If you know the English language well, you'll have no problem with the KJV. These newer translations all stem from one problem of which they are all trying to fix: ease of understanding. And while they do that, they also need to be in line with the times (otherwise they will not be able to publish, and make money from).

There is no valid reason to which a doctrine needs to be revised every few years, which is what most of the translations are providing. The KJV for instance, has no revisions, but editions. These other translations have many revisions. Many changes in words, thousands of them, with no rationale behind. To me, this like a race between how modifies what and when.
And the language used in modern translations seem mild, political-speech perhaps? It's not readily apparent, but you do see it. One thing that I dislike the removal of fasting in verses Mark 9:29, Matthew 17:21, 1 Corinthians 7:5. Plus other inconsistencies.

This is an extremely important point. The Syriac Orthodox Church and the Assyrian Church of the East still primarily use the Peshitta, a fourth century translation of the Bible into the Syriac dialect of Aramaic.

The main reason for the continual revisions of the NIV, NRSV and so on is obviously revenue generation, since Zondervan, ThomasNelson etc. want to sell more Bibles.

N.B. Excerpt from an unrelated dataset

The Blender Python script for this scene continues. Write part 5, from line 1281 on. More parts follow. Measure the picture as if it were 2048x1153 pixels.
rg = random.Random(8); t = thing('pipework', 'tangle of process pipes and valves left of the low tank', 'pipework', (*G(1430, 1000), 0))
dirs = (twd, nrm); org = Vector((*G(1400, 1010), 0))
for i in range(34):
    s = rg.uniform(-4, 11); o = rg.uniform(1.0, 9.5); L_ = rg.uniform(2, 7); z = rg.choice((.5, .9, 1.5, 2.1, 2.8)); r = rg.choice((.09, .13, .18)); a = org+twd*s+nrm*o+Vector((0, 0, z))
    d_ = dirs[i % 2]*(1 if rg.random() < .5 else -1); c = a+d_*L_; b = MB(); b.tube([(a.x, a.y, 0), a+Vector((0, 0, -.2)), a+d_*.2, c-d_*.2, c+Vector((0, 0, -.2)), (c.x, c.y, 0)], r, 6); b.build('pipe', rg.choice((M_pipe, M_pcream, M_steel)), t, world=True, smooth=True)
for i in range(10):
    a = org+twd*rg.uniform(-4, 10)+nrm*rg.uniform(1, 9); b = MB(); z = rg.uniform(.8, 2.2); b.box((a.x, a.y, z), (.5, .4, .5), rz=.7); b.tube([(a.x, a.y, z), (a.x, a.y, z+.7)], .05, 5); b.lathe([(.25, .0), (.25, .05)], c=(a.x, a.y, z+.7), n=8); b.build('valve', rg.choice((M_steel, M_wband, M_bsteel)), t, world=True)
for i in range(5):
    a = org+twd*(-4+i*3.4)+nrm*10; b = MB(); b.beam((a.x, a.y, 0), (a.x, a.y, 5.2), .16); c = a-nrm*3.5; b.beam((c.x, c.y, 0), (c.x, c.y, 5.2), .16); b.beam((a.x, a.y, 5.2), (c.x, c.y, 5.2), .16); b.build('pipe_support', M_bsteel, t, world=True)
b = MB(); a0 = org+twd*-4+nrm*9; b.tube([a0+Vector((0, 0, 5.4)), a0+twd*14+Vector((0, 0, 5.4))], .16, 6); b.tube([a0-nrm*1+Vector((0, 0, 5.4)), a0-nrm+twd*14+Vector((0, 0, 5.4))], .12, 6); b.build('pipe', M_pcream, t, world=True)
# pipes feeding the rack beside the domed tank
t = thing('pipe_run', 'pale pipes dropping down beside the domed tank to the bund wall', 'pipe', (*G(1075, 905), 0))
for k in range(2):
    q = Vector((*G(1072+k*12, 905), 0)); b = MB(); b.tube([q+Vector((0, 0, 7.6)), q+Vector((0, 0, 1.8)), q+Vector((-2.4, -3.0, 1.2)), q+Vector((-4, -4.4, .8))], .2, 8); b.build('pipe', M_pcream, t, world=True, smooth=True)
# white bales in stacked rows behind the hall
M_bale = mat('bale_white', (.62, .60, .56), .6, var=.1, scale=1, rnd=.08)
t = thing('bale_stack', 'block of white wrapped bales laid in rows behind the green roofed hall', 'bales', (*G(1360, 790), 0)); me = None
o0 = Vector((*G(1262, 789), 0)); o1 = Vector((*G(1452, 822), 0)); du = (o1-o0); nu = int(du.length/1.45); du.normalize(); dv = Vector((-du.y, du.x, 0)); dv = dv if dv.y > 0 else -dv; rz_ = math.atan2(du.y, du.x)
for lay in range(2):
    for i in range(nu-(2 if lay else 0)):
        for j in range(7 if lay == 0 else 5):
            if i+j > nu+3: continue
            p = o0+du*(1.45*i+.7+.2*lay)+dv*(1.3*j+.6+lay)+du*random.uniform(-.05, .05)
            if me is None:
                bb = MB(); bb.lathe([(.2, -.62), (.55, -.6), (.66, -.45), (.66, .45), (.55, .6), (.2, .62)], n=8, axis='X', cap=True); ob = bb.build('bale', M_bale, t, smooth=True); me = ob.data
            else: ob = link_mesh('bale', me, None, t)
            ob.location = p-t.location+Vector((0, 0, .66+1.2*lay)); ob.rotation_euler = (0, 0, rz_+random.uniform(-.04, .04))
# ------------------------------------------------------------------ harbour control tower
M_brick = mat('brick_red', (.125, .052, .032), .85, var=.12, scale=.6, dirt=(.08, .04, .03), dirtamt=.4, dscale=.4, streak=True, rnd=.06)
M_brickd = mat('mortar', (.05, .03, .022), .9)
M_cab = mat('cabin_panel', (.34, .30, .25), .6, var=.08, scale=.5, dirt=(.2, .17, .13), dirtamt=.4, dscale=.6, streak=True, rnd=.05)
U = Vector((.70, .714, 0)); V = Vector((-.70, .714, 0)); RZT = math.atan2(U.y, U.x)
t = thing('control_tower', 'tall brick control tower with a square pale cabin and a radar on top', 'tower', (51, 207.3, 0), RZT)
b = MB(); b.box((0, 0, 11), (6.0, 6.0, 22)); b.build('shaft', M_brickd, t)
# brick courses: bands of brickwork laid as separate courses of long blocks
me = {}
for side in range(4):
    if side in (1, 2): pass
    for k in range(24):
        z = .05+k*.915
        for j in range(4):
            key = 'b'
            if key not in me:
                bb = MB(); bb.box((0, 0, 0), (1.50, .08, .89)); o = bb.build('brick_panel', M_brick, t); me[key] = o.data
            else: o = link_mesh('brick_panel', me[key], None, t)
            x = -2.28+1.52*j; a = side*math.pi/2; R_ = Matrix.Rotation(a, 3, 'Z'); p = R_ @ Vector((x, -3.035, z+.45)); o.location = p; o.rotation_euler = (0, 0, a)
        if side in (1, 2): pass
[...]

Likewise the reason why most KJVs are incomplete, lacking the Deuterocanonical books the Anglicans called the Apocrypha, but not in the pejorative sense the early church Fathers used the term, but rather more like Antilegomenna in a Lutheran context, is to save money on printing costs (and also these days to avoid alienating non-Anglican Protestants who on seeing a full KJV might incorrectly assume it was a Roman Catholic Bible, but historically, in the late 18th and 19th century when the elimination of the deuterocanonical books became the norm, most people knew the KJV had them, and some Calvinists still privately held to the Geneva Bible.